Exercise: Below is a block of records: output all of them exactly and leave out the pictures.

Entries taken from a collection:
※

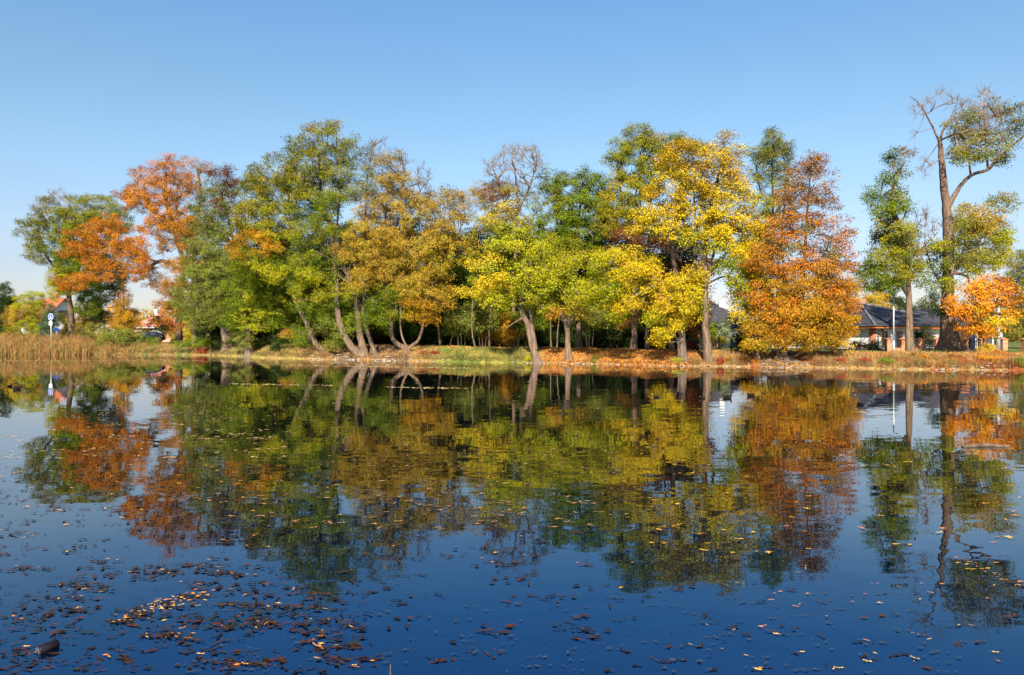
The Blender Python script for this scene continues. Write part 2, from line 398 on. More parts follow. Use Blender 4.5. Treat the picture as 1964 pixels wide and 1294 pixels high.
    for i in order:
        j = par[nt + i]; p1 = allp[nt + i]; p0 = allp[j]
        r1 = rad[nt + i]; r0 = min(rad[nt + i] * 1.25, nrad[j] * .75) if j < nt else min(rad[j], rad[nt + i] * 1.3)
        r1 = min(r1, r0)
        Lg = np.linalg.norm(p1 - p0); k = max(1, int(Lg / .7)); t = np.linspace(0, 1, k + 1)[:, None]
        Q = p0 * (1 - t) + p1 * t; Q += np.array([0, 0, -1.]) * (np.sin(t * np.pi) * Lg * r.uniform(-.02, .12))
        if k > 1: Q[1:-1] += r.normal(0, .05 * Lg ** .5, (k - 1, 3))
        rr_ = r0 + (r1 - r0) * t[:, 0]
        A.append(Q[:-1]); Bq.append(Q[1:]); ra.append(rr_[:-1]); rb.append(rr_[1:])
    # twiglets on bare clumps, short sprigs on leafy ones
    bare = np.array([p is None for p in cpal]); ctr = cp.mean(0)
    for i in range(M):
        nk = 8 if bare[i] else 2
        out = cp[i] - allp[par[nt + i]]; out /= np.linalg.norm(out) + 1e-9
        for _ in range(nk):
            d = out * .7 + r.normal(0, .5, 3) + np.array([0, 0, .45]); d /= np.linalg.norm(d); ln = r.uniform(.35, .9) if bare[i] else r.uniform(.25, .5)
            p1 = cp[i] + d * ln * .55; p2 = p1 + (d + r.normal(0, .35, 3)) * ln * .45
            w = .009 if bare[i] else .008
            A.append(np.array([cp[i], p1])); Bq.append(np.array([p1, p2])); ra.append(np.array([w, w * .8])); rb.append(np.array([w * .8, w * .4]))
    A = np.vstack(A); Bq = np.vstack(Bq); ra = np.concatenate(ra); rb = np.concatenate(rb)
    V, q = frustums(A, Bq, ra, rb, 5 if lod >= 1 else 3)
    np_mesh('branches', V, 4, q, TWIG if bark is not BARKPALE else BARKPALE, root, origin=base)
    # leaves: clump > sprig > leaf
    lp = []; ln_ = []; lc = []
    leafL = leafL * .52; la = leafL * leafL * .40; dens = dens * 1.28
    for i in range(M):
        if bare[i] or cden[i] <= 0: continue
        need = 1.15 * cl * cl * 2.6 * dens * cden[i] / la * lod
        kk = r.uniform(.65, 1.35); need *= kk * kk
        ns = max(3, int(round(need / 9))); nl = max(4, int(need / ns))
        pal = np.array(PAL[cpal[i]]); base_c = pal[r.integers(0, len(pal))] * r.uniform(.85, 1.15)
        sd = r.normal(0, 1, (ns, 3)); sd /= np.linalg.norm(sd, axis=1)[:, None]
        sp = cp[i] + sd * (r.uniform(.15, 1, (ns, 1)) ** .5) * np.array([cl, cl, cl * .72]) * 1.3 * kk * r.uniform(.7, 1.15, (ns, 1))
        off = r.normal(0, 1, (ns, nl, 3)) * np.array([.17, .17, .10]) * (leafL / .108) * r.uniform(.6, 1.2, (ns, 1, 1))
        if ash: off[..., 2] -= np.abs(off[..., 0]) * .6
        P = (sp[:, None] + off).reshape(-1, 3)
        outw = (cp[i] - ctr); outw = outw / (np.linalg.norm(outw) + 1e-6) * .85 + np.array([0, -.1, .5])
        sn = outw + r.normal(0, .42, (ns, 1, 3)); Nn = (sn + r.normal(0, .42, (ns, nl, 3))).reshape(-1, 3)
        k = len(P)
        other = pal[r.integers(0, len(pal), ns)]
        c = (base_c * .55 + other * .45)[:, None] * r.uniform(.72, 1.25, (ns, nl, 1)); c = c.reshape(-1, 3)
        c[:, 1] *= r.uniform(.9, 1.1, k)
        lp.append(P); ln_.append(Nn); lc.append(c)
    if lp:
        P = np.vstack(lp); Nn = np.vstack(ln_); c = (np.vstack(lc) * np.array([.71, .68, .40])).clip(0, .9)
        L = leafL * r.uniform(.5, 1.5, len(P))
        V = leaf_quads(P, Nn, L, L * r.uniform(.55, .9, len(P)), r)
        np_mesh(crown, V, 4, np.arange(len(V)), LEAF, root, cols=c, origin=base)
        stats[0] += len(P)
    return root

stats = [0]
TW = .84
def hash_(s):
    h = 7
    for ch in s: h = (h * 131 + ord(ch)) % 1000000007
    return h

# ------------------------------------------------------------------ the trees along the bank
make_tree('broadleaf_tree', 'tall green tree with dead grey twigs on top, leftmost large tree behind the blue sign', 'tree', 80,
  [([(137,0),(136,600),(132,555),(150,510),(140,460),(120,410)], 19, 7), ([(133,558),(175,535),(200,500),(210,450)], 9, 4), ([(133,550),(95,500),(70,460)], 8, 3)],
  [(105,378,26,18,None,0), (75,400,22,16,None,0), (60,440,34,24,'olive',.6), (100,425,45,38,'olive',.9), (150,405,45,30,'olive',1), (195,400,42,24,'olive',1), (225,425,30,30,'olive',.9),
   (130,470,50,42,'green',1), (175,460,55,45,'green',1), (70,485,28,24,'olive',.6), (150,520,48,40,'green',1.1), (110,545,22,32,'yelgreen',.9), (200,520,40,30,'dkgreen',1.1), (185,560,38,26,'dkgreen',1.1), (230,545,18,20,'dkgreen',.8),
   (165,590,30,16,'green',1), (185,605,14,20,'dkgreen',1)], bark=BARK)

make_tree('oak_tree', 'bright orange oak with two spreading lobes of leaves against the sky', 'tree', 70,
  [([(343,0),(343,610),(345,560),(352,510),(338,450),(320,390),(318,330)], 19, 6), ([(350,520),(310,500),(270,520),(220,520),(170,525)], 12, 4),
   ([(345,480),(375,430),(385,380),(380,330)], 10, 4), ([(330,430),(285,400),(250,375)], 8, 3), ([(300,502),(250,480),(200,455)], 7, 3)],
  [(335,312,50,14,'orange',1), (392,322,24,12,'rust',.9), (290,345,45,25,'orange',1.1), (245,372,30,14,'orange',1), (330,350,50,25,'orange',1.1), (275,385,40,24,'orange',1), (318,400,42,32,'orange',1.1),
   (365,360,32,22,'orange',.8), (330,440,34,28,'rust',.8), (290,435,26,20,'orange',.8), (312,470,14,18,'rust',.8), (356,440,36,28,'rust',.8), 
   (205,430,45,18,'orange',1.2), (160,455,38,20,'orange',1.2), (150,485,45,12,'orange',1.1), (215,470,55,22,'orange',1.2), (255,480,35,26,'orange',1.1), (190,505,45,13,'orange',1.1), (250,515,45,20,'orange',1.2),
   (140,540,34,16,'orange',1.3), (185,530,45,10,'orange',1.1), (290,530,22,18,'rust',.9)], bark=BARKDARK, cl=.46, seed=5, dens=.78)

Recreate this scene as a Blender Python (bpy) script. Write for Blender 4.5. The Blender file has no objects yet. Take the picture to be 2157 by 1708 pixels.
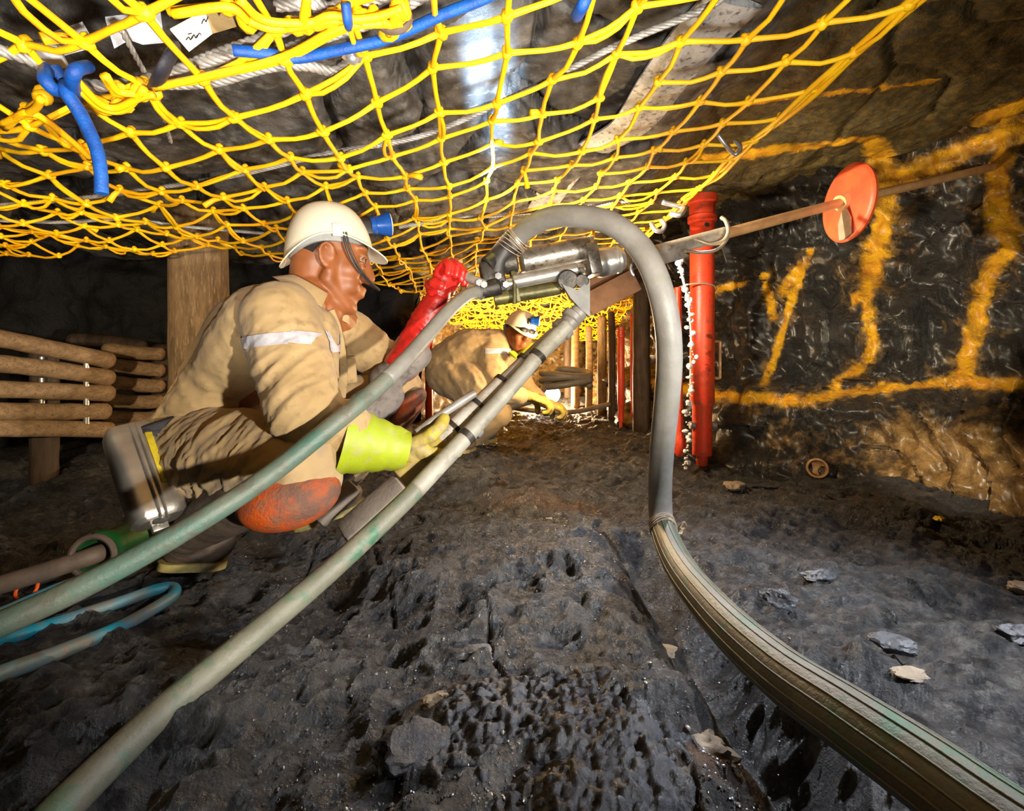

※

Reply:
The Blender Python script for this scene continues. Write part 2, from line 398 on. More parts follow. Use Blender 4.5. Treat the picture as 1964 pixels wide and 1294 pixels high.
    for i in order:
        j = par[nt + i]; p1 = allp[nt + i]; p0 = allp[j]
        r1 = rad[nt + i]; r0 = min(rad[nt + i] * 1.25, nrad[j] * .75) if j < nt else min(rad[j], rad[nt + i] * 1.3)
        r1 = min(r1, r0)
        Lg = np.linalg.norm(p1 - p0); k = max(1, int(Lg / .7)); t = np.linspace(0, 1, k + 1)[:, None]
        Q = p0 * (1 - t) + p1 * t; Q += np.array([0, 0, -1.]) * (np.sin(t * np.pi) * Lg * r.uniform(-.02, .12))
        if k > 1: Q[1:-1] += r.normal(0, .05 * Lg ** .5, (k - 1, 3))
        rr_ = r0 + (r1 - r0) * t[:, 0]
        A.append(Q[:-1]); Bq.append(Q[1:]); ra.append(rr_[:-1]); rb.append(rr_[1:])
    # twiglets on bare clumps, short sprigs on leafy ones
    bare = np.array([p is None for p in cpal]); ctr = cp.mean(0)
    for i in range(M):
        nk = 8 if bare[i] else 2
        out = cp[i] - allp[par[nt + i]]; out /= np.linalg.norm(out) + 1e-9
        for _ in range(nk):
            d = out * .7 + r.normal(0, .5, 3) + np.array([0, 0, .45]); d /= np.linalg.norm(d); ln = r.uniform(.35, .9) if bare[i] else r.uniform(.25, .5)
            p1 = cp[i] + d * ln * .55; p2 = p1 + (d + r.normal(0, .35, 3)) * ln * .45
            w = .009 if bare[i] else .008
            A.append(np.array([cp[i], p1])); Bq.append(np.array([p1, p2])); ra.append(np.array([w, w * .8])); rb.append(np.array([w * .8, w * .4]))
    A = np.vstack(A); Bq = np.vstack(Bq); ra = np.concatenate(ra); rb = np.concatenate(rb)
    V, q = frustums(A, Bq, ra, rb, 5 if lod >= 1 else 3)
    np_mesh('branches', V, 4, q, TWIG if bark is not BARKPALE else BARKPALE, root, origin=base)
    # leaves: clump > sprig > leaf
    lp = []; ln_ = []; lc = []
    leafL = leafL * .52; la = leafL * leafL * .40; dens = dens * 1.28
    for i in range(M):
        if bare[i] or cden[i] <= 0: continue
        need = 1.15 * cl * cl * 2.6 * dens * cden[i] / la * lod
        kk = r.uniform(.65, 1.35); need *= kk * kk
        ns = max(3, int(round(need / 9))); nl = max(4, int(need / ns))
        pal = np.array(PAL[cpal[i]]); base_c = pal[r.integers(0, len(pal))] * r.uniform(.85, 1.15)
        sd = r.normal(0, 1, (ns, 3)); sd /= np.linalg.norm(sd, axis=1)[:, None]
        sp = cp[i] + sd * (r.uniform(.15, 1, (ns, 1)) ** .5) * np.array([cl, cl, cl * .72]) * 1.3 * kk * r.uniform(.7, 1.15, (ns, 1))
        off = r.normal(0, 1, (ns, nl, 3)) * np.array([.17, .17, .10]) * (leafL / .108) * r.uniform(.6, 1.2, (ns, 1, 1))
        if ash: off[..., 2] -= np.abs(off[..., 0]) * .6
        P = (sp[:, None] + off).reshape(-1, 3)
        outw = (cp[i] - ctr); outw = outw / (np.linalg.norm(outw) + 1e-6) * .85 + np.array([0, -.1, .5])
        sn = outw + r.normal(0, .42, (ns, 1, 3)); Nn = (sn + r.normal(0, .42, (ns, nl, 3))).reshape(-1, 3)
        k = len(P)
        other = pal[r.integers(0, len(pal), ns)]
        c = (base_c * .55 + other * .45)[:, None] * r.uniform(.72, 1.25, (ns, nl, 1)); c = c.reshape(-1, 3)
        c[:, 1] *= r.uniform(.9, 1.1, k)
        lp.append(P); ln_.append(Nn); lc.append(c)
    if lp:
        P = np.vstack(lp); Nn = np.vstack(ln_); c = (np.vstack(lc) * np.array([.71, .68, .40])).clip(0, .9)
        L = leafL * r.uniform(.5, 1.5, len(P))
        V = leaf_quads(P, Nn, L, L * r.uniform(.55, .9, len(P)), r)
        np_mesh(crown, V, 4, np.arange(len(V)), LEAF, root, cols=c, origin=base)
        stats[0] += len(P)
    return root

stats = [0]
TW = .84
def hash_(s):
    h = 7
    for ch in s: h = (h * 131 + ord(ch)) % 1000000007
    return h

# ------------------------------------------------------------------ the trees along the bank
make_tree('broadleaf_tree', 'tall green tree with dead grey twigs on top, leftmost large tree behind the blue sign', 'tree', 80,
  [([(137,0),(136,600),(132,555),(150,510),(140,460),(120,410)], 19, 7), ([(133,558),(175,535),(200,500),(210,450)], 9, 4), ([(133,550),(95,500),(70,460)], 8, 3)],
  [(105,378,26,18,None,0), (75,400,22,16,None,0), (60,440,34,24,'olive',.6), (100,425,45,38,'olive',.9), (150,405,45,30,'olive',1), (195,400,42,24,'olive',1), (225,425,30,30,'olive',.9),
   (130,470,50,42,'green',1), (175,460,55,45,'green',1), (70,485,28,24,'olive',.6), (150,520,48,40,'green',1.1), (110,545,22,32,'yelgreen',.9), (200,520,40,30,'dkgreen',1.1), (185,560,38,26,'dkgreen',1.1), (230,545,18,20,'dkgreen',.8),
   (165,590,30,16,'green',1), (185,605,14,20,'dkgreen',1)], bark=BARK)

make_tree('oak_tree', 'bright orange oak with two spreading lobes of leaves against the sky', 'tree', 70,
  [([(343,0),(343,610),(345,560),(352,510),(338,450),(320,390),(318,330)], 19, 6), ([(350,520),(310,500),(270,520),(220,520),(170,525)], 12, 4),
   ([(345,480),(375,430),(385,380),(380,330)], 10, 4), ([(330,430),(285,400),(250,375)], 8, 3), ([(300,502),(250,480),(200,455)], 7, 3)],
  [(335,312,50,14,'orange',1), (392,322,24,12,'rust',.9), (290,345,45,25,'orange',1.1), (245,372,30,14,'orange',1), (330,350,50,25,'orange',1.1), (275,385,40,24,'orange',1), (318,400,42,32,'orange',1.1),
   (365,360,32,22,'orange',.8), (330,440,34,28,'rust',.8), (290,435,26,20,'orange',.8), (312,470,14,18,'rust',.8), (356,440,36,28,'rust',.8), 
   (205,430,45,18,'orange',1.2), (160,455,38,20,'orange',1.2), (150,485,45,12,'orange',1.1), (215,470,55,22,'orange',1.2), (255,480,35,26,'orange',1.1), (190,505,45,13,'orange',1.1), (250,515,45,20,'orange',1.2),
   (140,540,34,16,'orange',1.3), (185,530,45,10,'orange',1.1), (290,530,22,18,'rust',.9)], bark=BARKDARK, cl=.46, seed=5, dens=.78)

Recreate this scene as a Blender Python (bpy) script. Write for Blender 4.5. The Blender file has no objects yet. Take the picture to be 2157 by 1708 pixels.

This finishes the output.